Throughout his life, Berlioz was a composer of songs, writing around fifty in total. The six songs of Les Nuits d’été are based on the poetry of his friend Théophile Gautier from his collection La Comédie de la mort. Berlioz slightly modified the texts and changed some of the titles. Perhaps the lack of correspondence about their composition could be due to the fact that Berlioz and Gautier both lived in the same district of Paris. Both were music critics and they would see each other often, removing the need to write letters to each other.

Théophile Gautier
© Public domain

But what – or who – was Berlioz’ inspiration? The songs were composed around 1840-41, during the time when his marriage to Irish actress Harriet Smithson (the idée fixe of his Symphonie fantastique) was falling apart. He had embarked on an affair with mezzo-soprano Marie Recio who would, after Harriet’s death in 1854, become his second wife. Was Marie his inspiration? It was certainly for her that Berlioz orchestrated the fourth song, Absence, in 1843, but Berlioz never intended these six songs to be sung as a cycle. They were published together “for tenor or mezzo voice and piano” merely for the sake of convenience under the title Les Nuits d’été, a reference perhaps to his beloved Shakespeare’s A Midsummer Night’s Dream. Berlioz never heard them performed as a cycle. The piano version was dedicated to Louise Bertin, whose father Louis-François Bertin, edited the Journal des débats, for which Berlioz penned music reviews.

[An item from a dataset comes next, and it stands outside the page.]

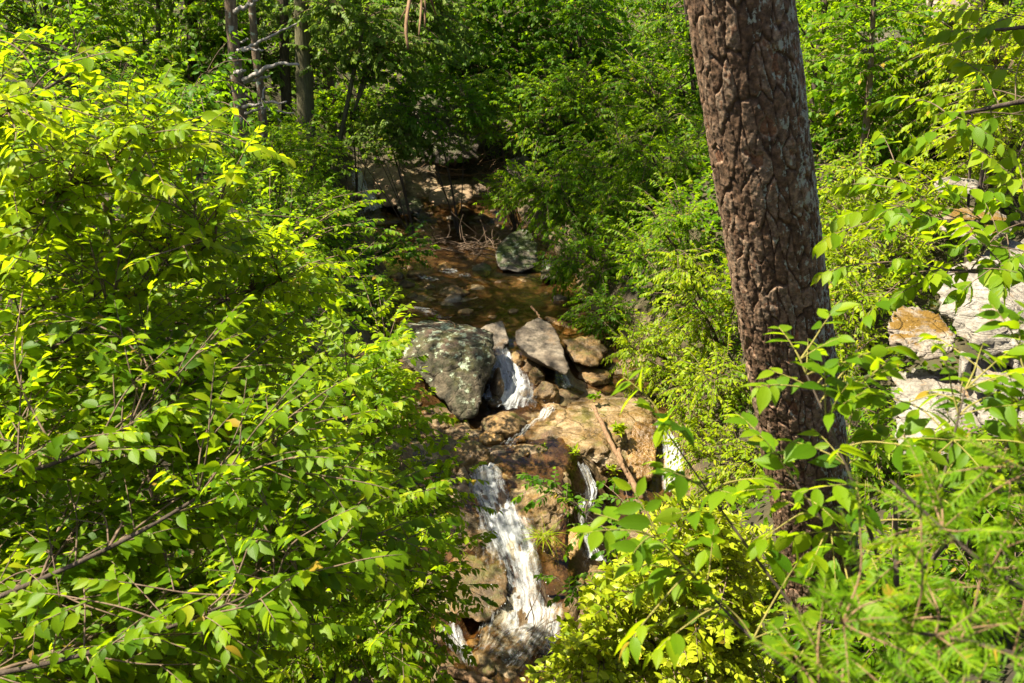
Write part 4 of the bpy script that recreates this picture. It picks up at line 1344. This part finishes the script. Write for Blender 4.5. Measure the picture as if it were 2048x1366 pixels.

That Berlioz never intended the songs to be sung by a single singer can be inferred from his orchestrations. Despite the success of his orchestral version of Absence, it didn’t spur Berlioz on to scoring the others until 1856. Each of the six orchestral songs were then dedicated to a different German singer – Berlioz’ music was always better received in Germany than France, so this was a little thank you to the Germans. The voice types of the dedicatees ranged from mezzo to contralto, tenor and baritone, forcing Berlioz to change some of the keys.

Marie Recio
© Musée Hector-Berlioz | Département de l’Isère – France

Despite this, these six songs make for such a well-balanced – even if an unintentional – cycle, dealing with love and desire, switching between feelings of guilt and loss towards flirtation and heaving passion. There’s even a symmetrical feel to the collection, with two sunny songs framing four serious, introspective ones. It has a shape to it and is an emotional cycle even if there is no narrative running through it.

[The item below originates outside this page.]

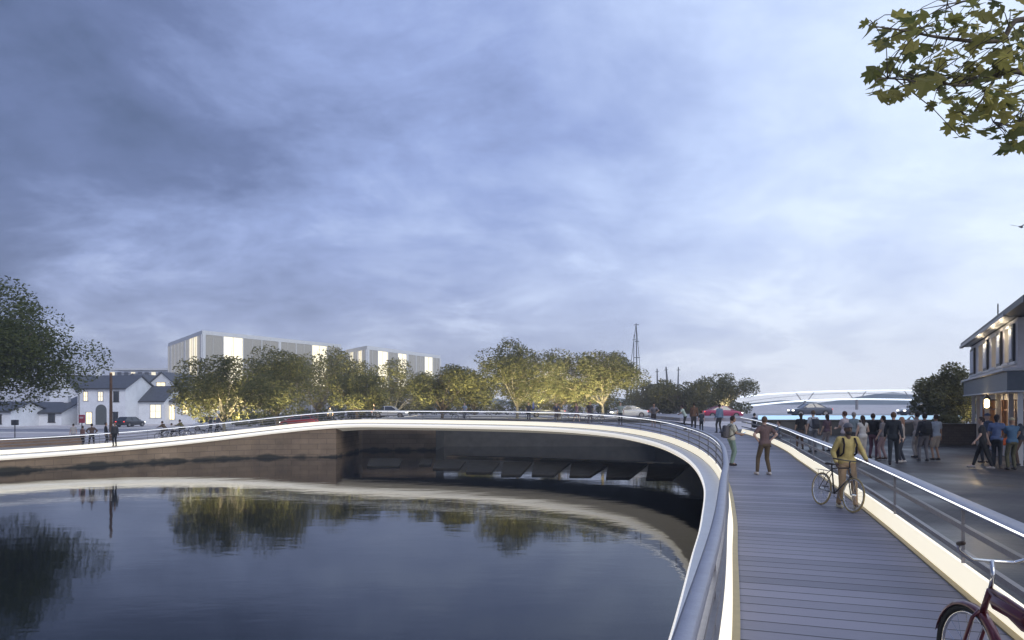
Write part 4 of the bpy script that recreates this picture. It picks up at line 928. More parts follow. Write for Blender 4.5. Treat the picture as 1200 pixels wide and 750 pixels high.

For me, it’s the orchestrations that have guaranteed the cycle’s lasting success. The Berlioz of Nuits d’été is very different to the wild brigand of Le Corsaire or the delirium of the Symphonie fantastique. Yes, there’s a hint of opium wafting in Le Spectre de la rose, but the restraint in his orchestral writing is remarkable. Each of the videos below features a favourite singer in this most wonderful of song cycles.

Villanelle is written in simple strophes, almost in a folk style, and is impulsive and carefree. Woodwinds chirrup, and the bassoon provides a note of mischief as the poet invites his lover to go into the meadows to gather strawberries. It sounds so uncomplicated, yet the harmony shifts in every verse.

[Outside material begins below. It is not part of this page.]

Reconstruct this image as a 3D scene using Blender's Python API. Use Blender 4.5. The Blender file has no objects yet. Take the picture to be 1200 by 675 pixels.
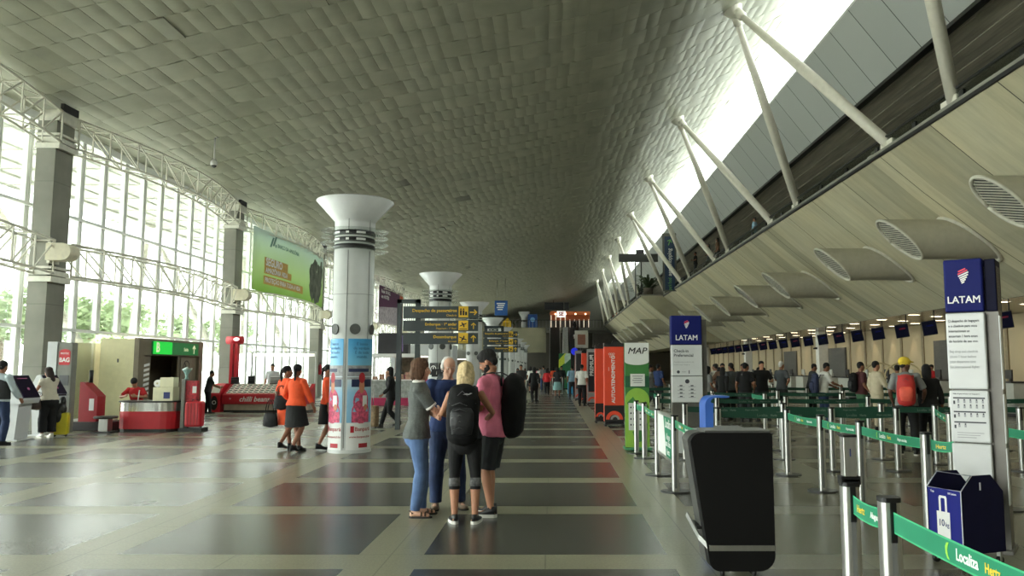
import bpy, bmesh, math, random
from mathutils import Vector, Matrix, noise as mnoise
rnd = random.Random(11)
scene = bpy.context.scene
COL = scene.collection
PI = math.pi
V = Vector
rad = math.radians

# ---------------------------------------------------------------- camera model (metres, eye height 1.56)
FOC, EYE = 930.0, 1.56
TH = math.atan(94.5 / 930)
cT, sT = math.cos(TH), math.sin(TH)
def P(px, py, Y):
    """point of the place seen at a photo position, at depth Y along the hall"""
    x = (px - 647) / FOC; u = (337.5 - py) / FOC
    t = Y / (cT - u * sT)
    return V((x * t, Y, EYE + (sT + u * cT) * t))

# ---------------------------------------------------------------- materials
_mats = {}
def rgb(r, g, b):
    f = lambda c: (c / 255 / 12.92) if c / 255 <= .04045 else ((c / 255 + .055) / 1.055) ** 2.4
    return (f(r), f(g), f(b), 1)
class NT:
    def __init__(s, m):
        s.m = m; s.t = m.node_tree; s.n = s.t.nodes; s.l = s.t.links
    def node(s, typ, **kw):
        n = s.n.new(typ)
        for k, v in kw.items():
            if k == 'inp':
                for kk, vv in v.items():
                    if isinstance(vv, bpy.types.NodeSocket): s.l.new(vv, n.inputs[kk])
                    else: n.inputs[kk].default_value = vv
            else: setattr(n, k, v)
        return n
    def math(s, op, a, b=None, c=None, clamp=False):
        n = s.n.new('ShaderNodeMath'); n.operation = op; n.use_clamp = clamp
        for i, x in enumerate((a, b, c)):
            if x is None: continue
            if isinstance(x, bpy.types.NodeSocket): s.l.new(x, n.inputs[i])
            else: n.inputs[i].default_value = x
        return n.outputs[0]
    def mix(s, f, a, b, blend='MIX'):
        n = s.n.new('ShaderNodeMix'); n.data_type = 'RGBA'; n.blend_type = blend
        for i, x in ((0, f), (6, a), (7, b)):
            if isinstance(x, bpy.types.NodeSocket): s.l.new(x, n.inputs[i])
            else: n.inputs[i].default_value = x
        return n.outputs[2]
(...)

Le Spectre de la rose is the masterpiece of the cycle. A rose has died so that his spirit can adorn the dress of a young lady as she attends her first ball. The long, slow flute and clarinet melismas in the introduction plunge us into a heady, perfumed atmosphere. Berlioz writes in long, voluptuous arcs of melody, full of sensual ardour. Mention of “de profundis” prompts him to imitate plainchant with a plagal cadence. Harp tremolos – the only time the instrument features in the cycle – represent the rose’s fragrance, tingling, anticipating the erotic rapture of the declaration “J’arrive du Paradis” as the rose is resigned to its fate.


Sur les lagunes sees our poet heading out to sea on a voyage. But he is alone. His lover is dead. Tormented by love, this is a funereal barcarolle across a foggy lagoon, melodic sighing conjuring up the image of a rocking boat. But the song is unanswered, Berlioz ending with a dominant chord which never resolves.


Absence is a heartrending plaint, the poet pleading for the return of his beloved. Berlioz originally intended to set the opening line as “Reviens, reviens, sublime Orphée”.


Au cimetière is a ghostly vision of the poet’s beloved, full of graveside melancholy. The vocal line seems trapped, frozen within a narrow range with many repeated notes. It is sparsely scored, muted strings shooting nocturnal moonbeams while numb, ghostly flute and clarinet cut across the beat.


L’Île inconnue is a delicious cocktail of flirtation and bitter irony as a sailor invites a young beauty to set out on a voyage on his ship where the rudder is made of fine gold, the sails of angels’ wings. You can hear the breeze ruffle the strings (“La brise va souffler”) and the woodwinds chuckle an amused response. The sailor offers the Baltic, the Pacific, Java or Norway. The girl asks to be taken to a “faithful shore where one loves forever” only to be told that such a land doesn’t exist. But they set sail together anyway.